I am in my car listening to the Garth Brooks song If Tomorrow Never Comes.
A tear jerker of a song but on this day one verse catches my attention.
“So I made a promise to myself.”
It’s funny how you can hear words over and over again yet simultaneously feel as if you are hearing them for the first time.
All because emotion in some form has shifted in our lives.
And therefore, on this day I listen to these words as if I have never heard them before.
We all make promises to ourselves.
And they are often the youthful pledges we made to our young selves.
We are going to live in houses with white picket fences. We will have the same wonderful marriage our parents experienced or we will swear to do the opposite of what they did.
We will have two kids or maybe five children. We will provide them more opportunities than we had. We will make sure they have a great college experience like we did or perhaps because we never did.
We will be better communicators. We will save more for retirement.

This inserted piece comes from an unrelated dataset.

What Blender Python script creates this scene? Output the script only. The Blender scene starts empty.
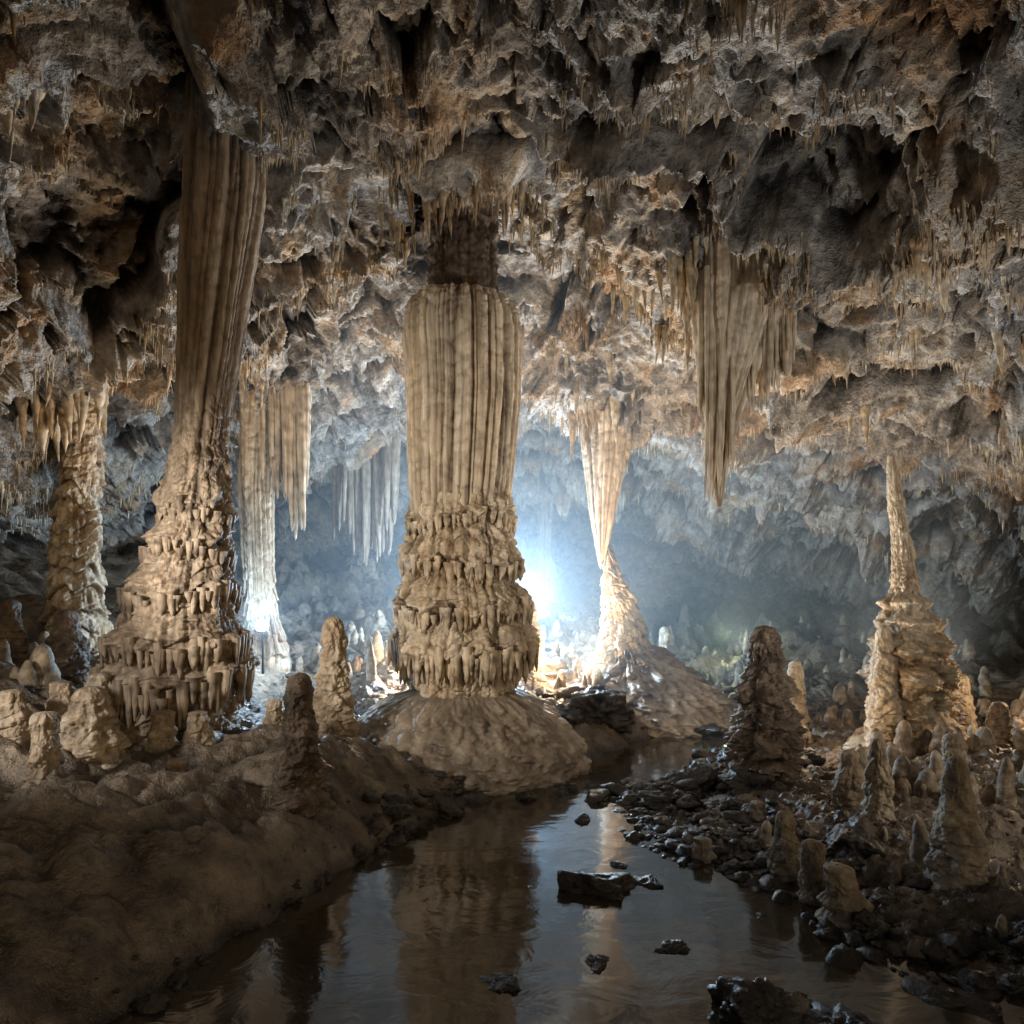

We will work outside of the house or be a stay at home mom because our mothers did or never did.
And on and on and on and on.
We will either duplicate our past or right the wrongs of it.
We made promises to ourselves.
And they didn’t include lost jobs, relocations, financial struggles, sick parents or divorce. They didn’t include anything except perfection – our personalized version of utopia.
Because (as I once heard on a television show) we were ‘wise young fools.’
We would have the perfect job, the best marriage, plenty of money, and parents who lived forever.
We made promises to ourselves. And we can’t let them go.
We carry them and hold onto them like fancy colored balloons which travel just above us – seemingly within our reach.
We hold on tightly because if not they will be popped or swept away by the wind.
Yet it does not matter how firm our grip for balloons are fragile.
As delicate as youthful pledges.
Made during a time when we had not experienced enough of life to understand perfection is for the foolhardy and imperfection is for the wise.
And that our parents had made promises to themselves too.
Some they were able to keep and some they had to release.
We can’t let go when our lives take an imperfect turn because it means rewriting our own master plan. One we have carried forward with us. And of course, we knew how best to live our lives.
We knew the promises we made to ourselves.
We knew how important each and every one was.
Accepting an interruption of life or a less than perfect path is akin to losing a portion of our youthful selves. The lens we continue to view ourselves through. And therefore, it is accompanied by adult tantrums and sullen brooding. Grown people symbolically stomping our feet.
Demanding a new balloon for the one the wind swept out of our hands.
The same childhood scene enacted when we spied a bouncing balloon we promised ourselves slither out of our hands and up towards the sky. Only back then we recovered quickly as our parents promised us another helium-laden ball of magic.
We must release some of our self-made promises.